I have to say, it’s the title (and cover image) of this book that made me buy it. Also, it was on the bargain shelf of the University book store. All that aside, this book really is great.

First, Friedman is a fantastic writer. Although this book includes a lot of scientific information and jargon, Friedman “dumbs it down” for us lay readers and makes a lot of penis jokes on the way. I appreciated that. He wasn’t too serious about his subject matter, and let’s be frank, penii are pretty funny.

The book is divided into six sections: The Demon Rod (about the penis in religion, both ancient and modern), The Gear Shift (about the penis in science), The Measuring Stick (about the penis in relation to colonialism), The Cigar (Freud), The Battering Ram (about feminism), and The Punctureproof Balloon (about impotence).
I was sort of disappointed that the book had very little information on the type of clothing pictured on the cover: codpieces. The “O” in “Own” encircles the prominent member very nicely, and I think a chapter (or small section of a chapter) on penis-exposing/covering clothing could have been fun. However, Friedman covers the subject of penis-friendly pants and tons of stuff about nudity, so I suppose he figured, “enough with the clothes.”

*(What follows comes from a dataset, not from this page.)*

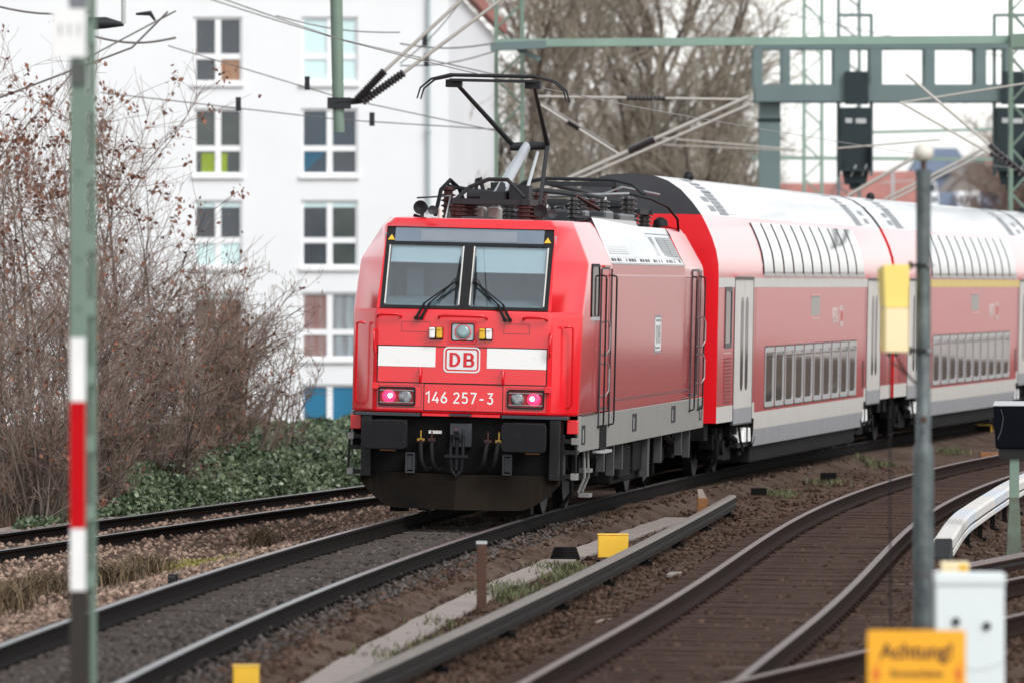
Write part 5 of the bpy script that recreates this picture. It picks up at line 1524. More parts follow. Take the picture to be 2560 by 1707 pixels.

At points in the first two chapters, I found myself getting bored. I even nearly gave up on the entire book. I’m glad I persevered. “The Measuring Stick” chapter made up for any boredom I felt with the first two sections. This third chapter is fascinating; it’s about colonialism and the white man’s fascination with black ‘nads. The anthropology major in me immediately (forgive the pun) came to attention. I even highlighted some sections to photocopy for my professors!

I tend to enjoy these sorts of books, books with colons in the name. Like, “Ferrets and Hot Tea: My Life in the West Indies” and “Slathering Lotion on the Skin: Ritual in Modern Cinema”. I just made those two titles up, but they might even exist. This book, with its inventive and engaging title and humorous tone, fit the bill for me. When I finished Friedman’s book (which apparently started out as an Esquire magazine piece), I knew a crapload more trivia about penii (it’s not “penises,” okay?) and now my conversations with awkward college freshmen are even more awesome.

And, bonus, there’s a photograph section (glossies!) in the middle of the book!



One Response to “A Mind of Its Own: A Cultural History of the Penis by David M. Friedman”

  1. 1 Ilya Okunev

    Hey Amanda, I started a sex magazine at Brandeis called ROMP. I should give you a copy.